No trees in the stdlib?

João Valverde backup95 at netcabo.pt
Sat Jun 27 01:06:53 EDT 2009


João Valverde wrote:
> greg wrote:
>> João Valverde wrote:
>>
>>> What's lacking is an associative array that preserves ordering, 
>>> doesn't require a hash function and has fast insertions and 
>>> deletions in O(log(n)).
>>
>> Careful here -- you can't get away from the need for
>> hashability just by using a tree. Even if you don't
>> need to actually hash the values, it's still important
>> that the criterion for ordering between objects doesn't
>> change while they're in the tree, otherwise they'll
>> be in the wrong place and won't be found by subsequent
>> lookups.
>
> I'm aware :) Technically it's necessary to define a total ordering on 
> the set of keys.
>>
>> > I'm genuinely surprised to know
>>> there are no data structures that efficiently support such a common 
>>> need in Python.
>>
>> Is it really all that common?

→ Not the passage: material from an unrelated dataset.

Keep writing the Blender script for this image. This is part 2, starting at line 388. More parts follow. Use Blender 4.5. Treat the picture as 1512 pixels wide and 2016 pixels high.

If it truly were common,
>> there probably *would* be something for it in the
>> stdlib by now.
> Obviously my experience differs, but those were my expectations.
>>
>> What sort of things are you doing that you want such
>> a structure for? Maybe we can suggest a way of using
>> the existing data structures to achieve the same
>> goal.
>>
> To answer the question of what I need the BSTs for, without getting 
> into too many boring details it is to merge and sort IP blocklists, 
> that is, large datasets of ranges in the form of (IP address, IP 
> address, string). Originally I was also serializing them in a binary 
> format (but no more after a redesign). I kept the "merge and sort" 
> part as a helper script, but that is considerably simpler to implement.
Crap, this sentence is totally confusing. I meant kept the merge code as 
a helper script and moved the rest to C, see next paragraph.

> Please note that I'm happy with my code, it works well. I intended to 
> implement it in C all along (for a system daemon), even before trying 
> Python. The python code was a side thing for testing/curiosity/fun. It 
> prompted my original question but that was really about Python and the 
> standard library itself, and I don't wish to waste anyone's time.
>
> As an anecdotal data point (honestly not trying to raise the "Python 
> is slow" strawman), I implemented the same algorithm in C and Python, 
> using pyavl. Round numbers were 4 mins vs 4 seconds, against Python 
> (plus pyavl). Even considering I'm a worse Python programmer than C 
> programmer, it's a lot. I know many will probably think I tried to do 
> "C in Python" but that's not the case, at least I don' t think so. 
> Anyway like I said, not really relevant to this discussion.